Records with scene code:

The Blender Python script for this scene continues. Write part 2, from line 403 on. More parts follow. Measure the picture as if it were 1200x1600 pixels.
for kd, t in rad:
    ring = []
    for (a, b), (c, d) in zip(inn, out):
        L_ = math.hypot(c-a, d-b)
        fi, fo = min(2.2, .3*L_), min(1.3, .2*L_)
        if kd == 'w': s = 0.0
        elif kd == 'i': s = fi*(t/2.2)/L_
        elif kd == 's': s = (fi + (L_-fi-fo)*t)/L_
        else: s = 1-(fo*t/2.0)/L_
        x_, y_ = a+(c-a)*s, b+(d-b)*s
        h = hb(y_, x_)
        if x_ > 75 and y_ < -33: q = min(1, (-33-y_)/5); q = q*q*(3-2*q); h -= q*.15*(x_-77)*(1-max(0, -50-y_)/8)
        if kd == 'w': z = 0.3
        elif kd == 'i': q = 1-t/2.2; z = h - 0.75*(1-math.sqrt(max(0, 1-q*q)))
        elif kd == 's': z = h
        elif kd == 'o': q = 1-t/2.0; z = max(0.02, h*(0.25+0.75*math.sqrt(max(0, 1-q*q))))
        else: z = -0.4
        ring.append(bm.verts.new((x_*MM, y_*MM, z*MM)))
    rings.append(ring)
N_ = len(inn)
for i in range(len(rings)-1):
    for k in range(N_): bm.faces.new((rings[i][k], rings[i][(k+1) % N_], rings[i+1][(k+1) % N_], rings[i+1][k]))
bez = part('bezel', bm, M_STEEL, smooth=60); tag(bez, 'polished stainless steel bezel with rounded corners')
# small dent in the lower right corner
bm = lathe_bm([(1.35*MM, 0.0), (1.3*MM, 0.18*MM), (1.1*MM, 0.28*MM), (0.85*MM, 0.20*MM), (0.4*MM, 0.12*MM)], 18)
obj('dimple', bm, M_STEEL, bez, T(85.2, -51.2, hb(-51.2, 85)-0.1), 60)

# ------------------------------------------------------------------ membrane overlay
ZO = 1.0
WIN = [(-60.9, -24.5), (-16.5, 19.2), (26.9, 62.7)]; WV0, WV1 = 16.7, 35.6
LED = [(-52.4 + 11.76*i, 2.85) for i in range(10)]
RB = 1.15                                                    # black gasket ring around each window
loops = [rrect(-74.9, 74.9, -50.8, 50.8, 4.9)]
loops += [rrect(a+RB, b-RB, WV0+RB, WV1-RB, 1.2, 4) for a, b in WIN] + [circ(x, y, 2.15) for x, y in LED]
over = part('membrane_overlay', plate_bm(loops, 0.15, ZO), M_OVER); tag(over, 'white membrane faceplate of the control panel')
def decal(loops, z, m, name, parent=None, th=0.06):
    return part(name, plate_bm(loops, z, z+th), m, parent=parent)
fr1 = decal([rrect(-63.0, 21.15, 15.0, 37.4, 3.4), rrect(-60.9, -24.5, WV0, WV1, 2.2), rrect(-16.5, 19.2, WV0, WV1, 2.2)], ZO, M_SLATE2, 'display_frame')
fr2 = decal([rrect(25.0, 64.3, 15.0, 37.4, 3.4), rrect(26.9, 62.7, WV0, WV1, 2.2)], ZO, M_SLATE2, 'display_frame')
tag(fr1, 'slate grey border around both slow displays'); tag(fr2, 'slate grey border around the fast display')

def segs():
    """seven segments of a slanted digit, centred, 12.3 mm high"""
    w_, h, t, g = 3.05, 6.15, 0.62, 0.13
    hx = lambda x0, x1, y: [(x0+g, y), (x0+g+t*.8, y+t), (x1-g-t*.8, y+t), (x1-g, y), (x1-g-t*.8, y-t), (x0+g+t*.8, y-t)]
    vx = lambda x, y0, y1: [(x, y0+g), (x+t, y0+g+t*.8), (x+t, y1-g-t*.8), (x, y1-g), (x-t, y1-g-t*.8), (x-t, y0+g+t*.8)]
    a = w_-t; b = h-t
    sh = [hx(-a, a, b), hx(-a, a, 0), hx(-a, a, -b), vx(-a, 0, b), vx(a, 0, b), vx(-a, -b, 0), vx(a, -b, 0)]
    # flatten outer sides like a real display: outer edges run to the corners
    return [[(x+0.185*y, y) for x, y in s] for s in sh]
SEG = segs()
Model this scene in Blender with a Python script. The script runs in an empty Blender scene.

§ WHAT IS NEEDED
Print the records above exactly as they appear.

§ SOLUTION FOR THIS TASK
The Blender Python script for this scene continues. Write part 2, from line 403 on. More parts follow. Measure the picture as if it were 1200x1600 pixels.
for kd, t in rad:
    ring = []
    for (a, b), (c, d) in zip(inn, out):
        L_ = math.hypot(c-a, d-b)
        fi, fo = min(2.2, .3*L_), min(1.3, .2*L_)
        if kd == 'w': s = 0.0
        elif kd == 'i': s = fi*(t/2.2)/L_
        elif kd == 's': s = (fi + (L_-fi-fo)*t)/L_
        else: s = 1-(fo*t/2.0)/L_
        x_, y_ = a+(c-a)*s, b+(d-b)*s
        h = hb(y_, x_)
        if x_ > 75 and y_ < -33: q = min(1, (-33-y_)/5); q = q*q*(3-2*q); h -= q*.15*(x_-77)*(1-max(0, -50-y_)/8)
        if kd == 'w': z = 0.3
        elif kd == 'i': q = 1-t/2.2; z = h - 0.75*(1-math.sqrt(max(0, 1-q*q)))
        elif kd == 's': z = h
        elif kd == 'o': q = 1-t/2.0; z = max(0.02, h*(0.25+0.75*math.sqrt(max(0, 1-q*q))))
        else: z = -0.4
        ring.append(bm.verts.new((x_*MM, y_*MM, z*MM)))
    rings.append(ring)
N_ = len(inn)
for i in range(len(rings)-1):
    for k in range(N_): bm.faces.new((rings[i][k], rings[i][(k+1) % N_], rings[i+1][(k+1) % N_], rings[i+1][k]))
bez = part('bezel', bm, M_STEEL, smooth=60); tag(bez, 'polished stainless steel bezel with rounded corners')
# small dent in the lower right corner
bm = lathe_bm([(1.35*MM, 0.0), (1.3*MM, 0.18*MM), (1.1*MM, 0.28*MM), (0.85*MM, 0.20*MM), (0.4*MM, 0.12*MM)], 18)
obj('dimple', bm, M_STEEL, bez, T(85.2, -51.2, hb(-51.2, 85)-0.1), 60)

# ------------------------------------------------------------------ membrane overlay
ZO = 1.0
WIN = [(-60.9, -24.5), (-16.5, 19.2), (26.9, 62.7)]; WV0, WV1 = 16.7, 35.6
LED = [(-52.4 + 11.76*i, 2.85) for i in range(10)]
RB = 1.15                                                    # black gasket ring around each window
loops = [rrect(-74.9, 74.9, -50.8, 50.8, 4.9)]
loops += [rrect(a+RB, b-RB, WV0+RB, WV1-RB, 1.2, 4) for a, b in WIN] + [circ(x, y, 2.15) for x, y in LED]
over = part('membrane_overlay', plate_bm(loops, 0.15, ZO), M_OVER); tag(over, 'white membrane faceplate of the control panel')
def decal(loops, z, m, name, parent=None, th=0.06):
    return part(name, plate_bm(loops, z, z+th), m, parent=parent)
fr1 = decal([rrect(-63.0, 21.15, 15.0, 37.4, 3.4), rrect(-60.9, -24.5, WV0, WV1, 2.2), rrect(-16.5, 19.2, WV0, WV1, 2.2)], ZO, M_SLATE2, 'display_frame')
fr2 = decal([rrect(25.0, 64.3, 15.0, 37.4, 3.4), rrect(26.9, 62.7, WV0, WV1, 2.2)], ZO, M_SLATE2, 'display_frame')
tag(fr1, 'slate grey border around both slow displays'); tag(fr2, 'slate grey border around the fast display')

def segs():
    """seven segments of a slanted digit, centred, 12.3 mm high"""
    w_, h, t, g = 3.05, 6.15, 0.62, 0.13
    hx = lambda x0, x1, y: [(x0+g, y), (x0+g+t*.8, y+t), (x1-g-t*.8, y+t), (x1-g, y), (x1-g-t*.8, y-t), (x0+g+t*.8, y-t)]
    vx = lambda x, y0, y1: [(x, y0+g), (x+t, y0+g+t*.8), (x+t, y1-g-t*.8), (x, y1-g), (x-t, y1-g-t*.8), (x-t, y0+g+t*.8)]
    a = w_-t; b = h-t
    sh = [hx(-a, a, b), hx(-a, a, 0), hx(-a, a, -b), vx(-a, 0, b), vx(a, 0, b), vx(-a, -b, 0), vx(a, -b, 0)]
    # flatten outer sides like a real display: outer edges run to the corners
    return [[(x+0.185*y, y) for x, y in s] for s in sh]
SEG = segs()
Model this scene in Blender with a Python script. The script runs in an empty Blender scene.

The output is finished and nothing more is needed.